Task statement: Leave out the pictures; transcribe all else exactly.

Records shown:
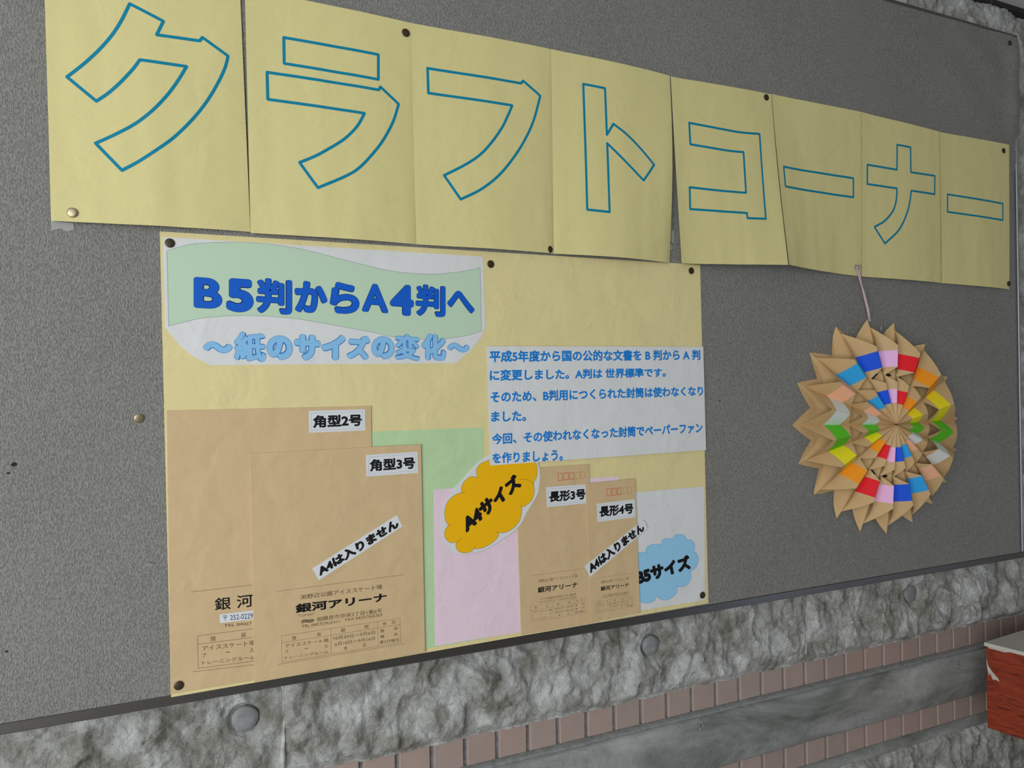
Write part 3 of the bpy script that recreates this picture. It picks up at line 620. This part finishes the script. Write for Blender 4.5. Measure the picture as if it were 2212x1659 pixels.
t = thing('poster_sheet', 'yellow', .1, 'large pale yellow backing sheet pinned to the grey board under the brown envelopes', 'paper sheet')
slab('sheet', P['yellow'], .1, .4, M['poster'], t)

# --- title card
t = thing('title_card', 'title', .45, 'white title card with green wave band and bold blue words on paper sizes', 'title card')
slab('card', P['title'], .45, .70, M['white'], t)
wv = catmull(P['wave'], 50, 5)
flat('green_wave', [(wv, [tuple(range(len(wv)))])], .74, M['wave'], t)
flat('wave_outline', [stroke(wv, .55)], .76, M['greyline'], t)
def pieces(chars, keys, bold, res=4, kb=None):
    out = []
    for i, (ch, k) in enumerate(zip(chars, keys)):
        b = bold if not kb or ch not in kb else kb[ch]
        out.append(fit(ch, TX[k], b, res))
    return out
tk = ['t%d' % i for i in range(9)]
def grow(q, d):
    cx = sum(p[0] for p in q)/4; cz = sum(p[1] for p in q)/4
    return [(p[0]+math.copysign(d, p[0]-cx), p[1]+math.copysign(d, p[1]-cz)) for p in q]
kb1 = {'判': .075, 'か': .10, 'ら': .10, 'へ': .09, 'B': .075, '5': .10, 'A': .07, '4': .085}
flat('lettering', [fit(ch, grow(TX[k], .3), kb1.get(ch, .06)+.035, 5) for ch, k in zip('B5判からA4判へ', tk)], .78, M['navy'], t)
flat('lettering', [fit(ch, TX[k], kb1.get(ch, .06), 5) for ch, k in zip('B5判からA4判へ', tk)], 1.0, M['blue'], t)
sk = ['s%d' % i for i in range(10)]
kb2 = {'紙': .075, '変': .07, '化': .11}
o = flat('lettering', [fit(ch, grow(TX[k], .4), kb2.get(ch, .135)+.07, 5) for ch, k in zip('～紙のサイズの変化～', sk)], .78, M['skyline'], t)
o = flat('lettering', [fit(ch, TX[k], kb2.get(ch, .135), 5) for ch, k in zip('～紙のサイズの変化～', sk)], 1.0, M['sky'], t)
tag(o, 'pale blue lower line of lettering')

# --- coloured sheets
t = thing('paper_sheet', 'green', .45, 'upright light green sheet partly hidden behind the brown envelopes', 'paper sheet')
slab('sheet', P['green'], .45, .65, M['green'], t)
t = thing('paper_sheet', 'pink', .70, 'pale pink sheet lying sideways behind the orange cloud card', 'paper sheet')
slab('sheet', P['pink'], .70, .90, M['pink'], t)
t = thing('paper_sheet', 'b5', .95, 'plain white sheet behind the blue cloud at the lower right of the poster', 'paper sheet')
slab('sheet', P['b5'], .95, 1.15, M['white'], t)

# --- print blocks
def lines(segs, w): return [stroke(list(s), w, False, 4) for s in segs]
def table(key, y, m, parent, w=.35, res=2, bold=0., part='printed_table'):
    q = D['tab'][key]
    segs = [(q[0], q[1]), (q[1], q[2]), (q[2], q[3]), (q[3], q[0])]
    segs += [tuple(bil(q, *p) for p in l) for l in D['tlines']]
    parts = lines(segs, w)
    for body, c in D['cells']:
        parts.append(fit(body, [bil(q, *p) for p in c], bold, res))
    return flat(part, parts, y, m, parent)

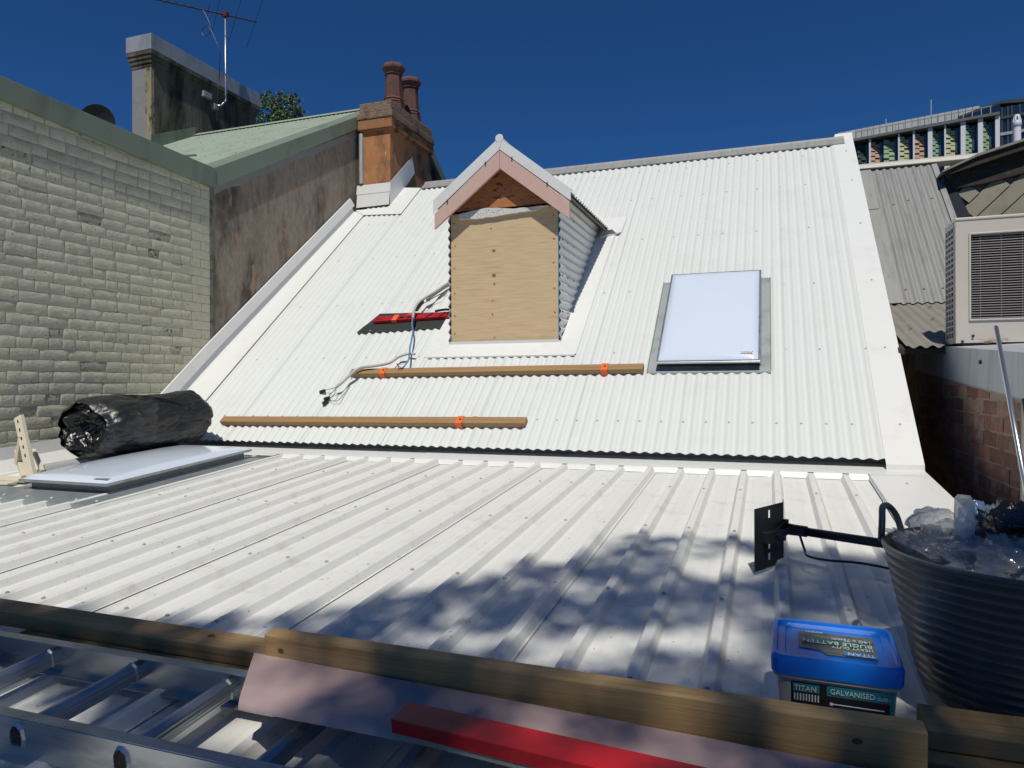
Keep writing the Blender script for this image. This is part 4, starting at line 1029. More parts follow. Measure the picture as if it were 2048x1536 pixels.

Completed exercise:
Write part 3 of the bpy script that recreates this picture. It picks up at line 620. This part finishes the script. Write for Blender 4.5. Measure the picture as if it were 2212x1659 pixels.
t = thing('poster_sheet', 'yellow', .1, 'large pale yellow backing sheet pinned to the grey board under the brown envelopes', 'paper sheet')
slab('sheet', P['yellow'], .1, .4, M['poster'], t)

# --- title card
t = thing('title_card', 'title', .45, 'white title card with green wave band and bold blue words on paper sizes', 'title card')
slab('card', P['title'], .45, .70, M['white'], t)
wv = catmull(P['wave'], 50, 5)
flat('green_wave', [(wv, [tuple(range(len(wv)))])], .74, M['wave'], t)
flat('wave_outline', [stroke(wv, .55)], .76, M['greyline'], t)
def pieces(chars, keys, bold, res=4, kb=None):
    out = []
    for i, (ch, k) in enumerate(zip(chars, keys)):
        b = bold if not kb or ch not in kb else kb[ch]
        out.append(fit(ch, TX[k], b, res))
    return out
tk = ['t%d' % i for i in range(9)]
def grow(q, d):
    cx = sum(p[0] for p in q)/4; cz = sum(p[1] for p in q)/4
    return [(p[0]+math.copysign(d, p[0]-cx), p[1]+math.copysign(d, p[1]-cz)) for p in q]
kb1 = {'判': .075, 'か': .10, 'ら': .10, 'へ': .09, 'B': .075, '5': .10, 'A': .07, '4': .085}
flat('lettering', [fit(ch, grow(TX[k], .3), kb1.get(ch, .06)+.035, 5) for ch, k in zip('B5判からA4判へ', tk)], .78, M['navy'], t)
flat('lettering', [fit(ch, TX[k], kb1.get(ch, .06), 5) for ch, k in zip('B5判からA4判へ', tk)], 1.0, M['blue'], t)
sk = ['s%d' % i for i in range(10)]
kb2 = {'紙': .075, '変': .07, '化': .11}
o = flat('lettering', [fit(ch, grow(TX[k], .4), kb2.get(ch, .135)+.07, 5) for ch, k in zip('～紙のサイズの変化～', sk)], .78, M['skyline'], t)
o = flat('lettering', [fit(ch, TX[k], kb2.get(ch, .135), 5) for ch, k in zip('～紙のサイズの変化～', sk)], 1.0, M['sky'], t)
tag(o, 'pale blue lower line of lettering')

# --- coloured sheets
t = thing('paper_sheet', 'green', .45, 'upright light green sheet partly hidden behind the brown envelopes', 'paper sheet')
slab('sheet', P['green'], .45, .65, M['green'], t)
t = thing('paper_sheet', 'pink', .70, 'pale pink sheet lying sideways behind the orange cloud card', 'paper sheet')
slab('sheet', P['pink'], .70, .90, M['pink'], t)
t = thing('paper_sheet', 'b5', .95, 'plain white sheet behind the blue cloud at the lower right of the poster', 'paper sheet')
slab('sheet', P['b5'], .95, 1.15, M['white'], t)

# --- print blocks
def lines(segs, w): return [stroke(list(s), w, False, 4) for s in segs]
def table(key, y, m, parent, w=.35, res=2, bold=0., part='printed_table'):
    q = D['tab'][key]
    segs = [(q[0], q[1]), (q[1], q[2]), (q[2], q[3]), (q[3], q[0])]
    segs += [tuple(bil(q, *p) for p in l) for l in D['tlines']]
    parts = lines(segs, w)
    for body, c in D['cells']:
        parts.append(fit(body, [bil(q, *p) for p in c], bold, res))
    return flat(part, parts, y, m, parent)

Keep writing the Blender script for this image. This is part 4, starting at line 1029. More parts follow. Measure the picture as if it were 2048x1536 pixels.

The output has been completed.